Service: Corporate governance 

Corporate governance principles for private companies published

By Richard Kleiner

19 Jul 2018

New corporate governance principles for large private companies have been published by the Financial Reporting Council (‘FRC’), including a call on boards to undertake ‘meaningful engagement’ with material stakeholders.

The six new principles have been developed as a result of a review undertaken by James Wates, chairman of construction company Wates. The review was ordered by the government in the wake of the scandals at high street retailer BHS.

In a statement Wates said:

“These principles will provide a flexible tool for companies of all sizes, not just those captured by the new legislative reporting requirement, to understand good practice in corporate governance and, crucially, adopt that good practice widely. The principles are about fundamental aspects of business leadership and performance.”

The principles come in the same week that new legislation is laid before the UK Parliament imposing new reporting requirements on private companies.

As of 1st January 2019, large private companies will be obliged to report which governance code they follow, how the code has been applied, and whether the company has departed from any provisions of the code.

The reporting demands apply to companies with either more than 2,000 employees or a turnover of more than £200m, and balance sheet net assets of more than £2bn.

The Wates principles are:

Purpose: An effective board promotes the purpose of a company and ensures that its values, strategy and culture align with that purpose.

Composition: Effective board composition requires an effective chair and a balance of skills, backgrounds, experience and knowledge, with individual directors having sufficient capacity to make a valuable contribution. The size of a board should be guided by the scale and complexity of the company.

Responsibilities: A board should have a clear understanding of its accountability and terms of reference. Its policies and procedures should support effective decision-making and independent challenge.

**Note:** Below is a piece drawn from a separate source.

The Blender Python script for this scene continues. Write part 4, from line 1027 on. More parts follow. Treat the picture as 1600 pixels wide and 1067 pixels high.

Opportunity and Risk: A board should promote the long-term success of the company by identifying opportunities to create and preserve value, and establish oversight for the identification and mitigation of risk.

Remuneration: A board should promote executive remuneration structures aligned to the sustainable long-term success of a company, taking into account pay and conditions elsewhere in the company.

Stakeholders: A board has a responsibility to oversee meaningful engagement with material stakeholders, including the workforce, and have regard to that discussion when taking decisions. The board has a responsibility to foster good relationships based on the company’s purpose.

A consultation on the Wates principles is open until 7 September. An agreed code is expected by December this year.